I call your attention to two items in the paper of special significance. One is John Allen’s exclusive interview with the new U.S. ambassador to the Holy See, James Nicholson, who assured Allen that the Vatican has given its support to the U.S. military effort. That comes, of course, on the heels of U.S. bishops and cardinals at the synod deeming the U.S. war in Afghanistan justified. One has to wonder if the measure for determining if a war is just is reviewed daily and whether the Bush administration would take any notice should the prelates and Vatican determine at some point that the war had turned unjust.

In another matter, a brief on Page 8 outlines the chill that has descended on those who might voice criticism of the president or opposition to U.S. policy. I find the firing of newspaper columnists for voicing criticism of a president, even in wartime, a frightening development. So, too, with academics who are coming under fire for voicing unpopular views. In our own city, a university journalism department is taking considerable heat for suggesting, reasonably, that budding newscasters and reporters put away flag lapel pins and other such symbols when practicing their profession.

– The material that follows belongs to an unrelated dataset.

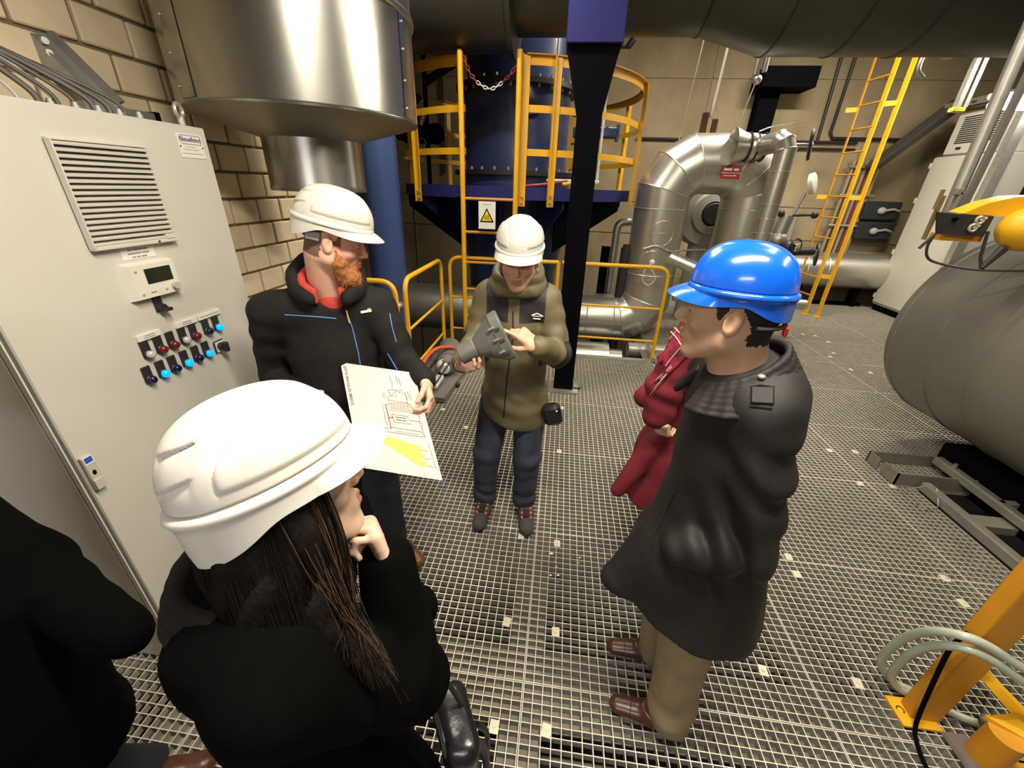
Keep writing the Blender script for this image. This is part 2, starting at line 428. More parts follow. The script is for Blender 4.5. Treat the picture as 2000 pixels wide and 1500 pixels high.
def beamx(x0, x1, y, w):
    m = MB(); m.box((x0, y-w/2, -0.046), (x1, y+w/2, -0.034)); m.box((x0, y-0.006, -0.25), (x1, y+0.006, -0.046)); m.box((x0, y-w/2, -0.262), (x1, y+w/2, -0.25)); m.build('support_beam', BEAM, floor, False)
def beamy(x, y0, y1, w):
    m = MB(); m.box((x-w/2, y0, -0.0465), (x+w/2, y1, -0.0345)); m.box((x-0.006, y0, -0.25), (x+0.006, y1, -0.0465)); m.build('support_beam', BEAM, floor, False)
for x in (-1.19, -0.01, 1.17, 2.28): beamy(x, -0.7, 4.5 if x < 1 else 7.7, 0.15 if x > -1 else 0.3)
for x in (3.39, 4.5): beamy(x, 2.6, 7.7, 0.14)
for y, w_ in ((-0.68, 0.2), (0.92, 0.28), (2.52, 0.16), (4.12, 0.14)): beamx(-1.95, 2.55, y, w_)
beamx(-1.95, 1.15, 0.45, 0.12)
for y in (5.72, 7.6): beamx(1.2, 6.7, y, 0.14)
# saddle clips that hold the gratings down
CM = None
def clip(x, y):
    global CM
    if CM is None:
        m = MB(); m.box((-0.017, -0.022, 0.0), (0.017, 0.022, 0.003)); m.box((-0.017, -0.022, -0.012), (-0.013, 0.022, 0)); m.box((0.013, -0.022, -0.012), (0.017, 0.022, 0)); m.cyl((0, 0, 0.003), (0, 0, 0.009), 0.007, n=6)
        CM = bpy.data.meshes.new('grating_clip'); CM.from_pydata(m.v, [], m.f); CM.materials.append(mat('clip_zinc', (0.78, 0.72, 0.55), 0.4, 0.3))
    o = bpy.data.objects.new('grating_clip', CM); C.objects.link(o); o.parent = floor; o.location = (x, y, 0.0006); o.rotation_euler = (0, 0, random.uniform(-0.15, 0.15))
for (x, y) in CLIPS: clip(x, y)
# toe plates and the sheet-metal edge of the platform
def toe(lo, hi): m = MB(); m.box(lo, hi); return struct(m.build('trim_1', STEEL, None, False))
toe((-1.19, 4.47, -0.06), (1.19, 4.56, 0.012)); toe((-1.33, 3.16, -0.05), (-1.27, 4.5, 0.10)); toe((1.16, 4.47, -0.05), (1.20, 7.6, 0.06))
# ------------------------------------------------------------------ shell
def slab(name, lo, hi, m): b = MB(); b.box(lo, hi); return struct(b.build(name, m, None, False))
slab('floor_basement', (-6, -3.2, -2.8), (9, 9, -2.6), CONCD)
slab('wall_back', (-6, 8.7, -2.6), (9, 9.0, 6), CONC)
slab('wall_right', (8.0, -3.2, -2.6), (8.3, 8.7, 6), CONC)
slab('wall_front', (-6, -3.5, -2.6), (9, -3.2, 6), CONC)
slab('wall_far_left', (-5.0, 3.3, -2.6), (-4.7, 8.7, 6), CONC)
slab('ceiling', (-6, -3.5, 5.8), (9, 9, 6.1), CONC)
wl = slab('wall_left', (-2.25, -3.2, -2.6), (-1.956, 3.42, 5.8), MORTAR)
slab('wall_left_return', (-4.7, 3.12, -2.6), (-2.25, 3.42, 5.8), CONC)
# formwork joints of the concrete back wall, as shallow battens
for z in (1.05, 1.62, 3.55): b = MB(); b.box((-4.6, 8.685, z), (8, 8.71, z+0.018)); struct(b.build('trim_2', CONC, None, False))
for x in (-3.1, -0.4, 2.3, 5.0): b = MB(); b.box((x, 8.685, -2.6), (x+0.016, 8.71, 5.8)); struct(b.build('trim_3', CONC, None, False))
# bricks: running bond, every one its own piece
bl, bh, jt = 0.222, 0.142, 0.015
def brick_mesh(L):
    m = MB(); m.obox((0, 0, 0), (0.012, (L-jt)/2, (bh-jt)/2), None, 0.005)
    me = bpy.data.meshes.new('brick'); me.from_pydata(m.v, [], m.f); me.materials.append(BRICK); return me
BMS = [brick_mesh(bl) for _ in range(1)]
nb = 0
for r in range(3, 23):
    z = 0.62+r*bh
    for c in range(-2, 16):
        y = 0.335+c*bl+(bl/2 if r % 2 else 0)
        if y > 3.36: continue
        if z < 1.9 and y < 1.4: continue
        if z > 2.45 and y > 2.3: continue
        o = bpy.data.objects.new('brick', BMS[0]); C.objects.link(o); o.parent = wl
        o.location = Vector((-1.953+random.uniform(-0.0025, 0.0025), y, z))-wl.location; o.rotation_euler = (random.uniform(-0.006, 0.006), random.uniform(-0.01, 0.01), random.uniform(-0.01, 0.01)); nb += 1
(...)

Finally, I make an unusual, though unabashed, pitch for your financial support of this year’s Friends of NCR campaign. I’m not a very good pitchman. In my view, the paper will have to speak for itself. But if it is something you value, please help us keep this project going.

I have written in recent weeks about the letters, e-mails and phone messages I have received from many of you. One such was a call last week from a woman on the West Coast, a subscriber who did not leave a number, just a message on the answering machine, thanking me for the issues that had come since the Sept. 11 terrorist attacks. She wanted me to know that the issues had been a deep comfort to her. One had provided a priest friend some perspectives he found valuable in preaching that week. Not everyone reacted that way. Some found the coverage troubling, and you will see their letters printed. But overwhelmingly you have written or called to say thanks for the difference NCR represents, particularly in these past weeks.

That difference is possible only because of you, your support as subscribers and your support as Friends of NCR, a campaign that in recent years has increased in number of donors and grown enormously in value to the paper.

We are grateful, and hope, of course, that you will continue walking with us.